The Santa Claus rally is the strongest three week period of the year for U.S. and Canadian equity markets. Thackray’s 2012 Investor’s Guide notes that average return per period for the S&P 500 Index from December 15th to January 6th during the past 61 periods was 2.0 per cent. Profits were realized in 46 of the past 61 periods. Returns from the NASDAQ Composite Index were jollier. Average return during the past 40 periods was 3.0 per cent. Profits were realized in 31 of the past 40 periods. The TSX Composite Index since its reconstruction in 2000 has gained in 10 of the past 11 periods. Average gain per period was 3.0 per cent.
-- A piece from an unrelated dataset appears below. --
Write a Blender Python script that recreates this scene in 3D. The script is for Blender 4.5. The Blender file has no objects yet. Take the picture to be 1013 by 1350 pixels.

Conditions for a Santa Claus rally this year are favourable. Chances are high that Congress and President Obama will resolve the “Fiscal Cliff” before the end of the year. A resolution will remove a major uncertainty for equity market and will set the stage for U.S. and Canadian corporations to employing their huge cash positions. Canadian corporations hold cash equivalent positions valued at more than $560 billion. S&P 500 companies excluding financial institutions hold cash positions valued in excess of $1.5 trillion.
Other news also could help during the current Santa Claus rally. Economic news is improving. Recent economic reports show that growth in Canada and the U.S. is slightly accelerating albeit from a very low level. Growth is supported by record low interest rates in both countries. In addition, investors will begin to anticipate the release of encouraging fourth quarter and annual earnings reports when chief executive officers traditionally try to give shareholders good news. Earnings news from Canadian companies is expected to be better than news from major U.S. companies. Consensus for fourth quarter earnings by the S&P 500 companies is a year-over-year gain of 3.0 per cent. Consensus for Canada’s top 60 companies is a year-over-year gain of 6.3 per cent.
A wide variety of sectors are available with a history of outperforming the market during the year-end rally period: Best performing sectors include Small Caps, Home Builders, Metals & Mining, Biotech, Technology, Industrials and Consumer Discretionary. Exchange Traded Funds with exposure to these sectors include iShares Russell 2000 Index (Symbol: IWM US$84.12), SPDR S&P Homebuilders Index (Symbol: XHB US $26.77), S&P Metals & Mining (Symbol: XME US$29.32), NASDAQ Biotech (IBB US$139.07), Technology SPDRs (XLK US$29.32), Industrial SPDRs (XLI US$38.25) and Consumer Discretionary SPDRs (XLY US$47.91). Equivalent ETFs, that trade in Canadian Dollars, include iShares Russell 2000 Index Canadian Dollar Hedged (XSU $18.30), Global Metals and Mining iShares (CMW $17.63) and BMO Equally Weighted Metals and Mining (ZMT $13.52). All currently have a favourable technical profile.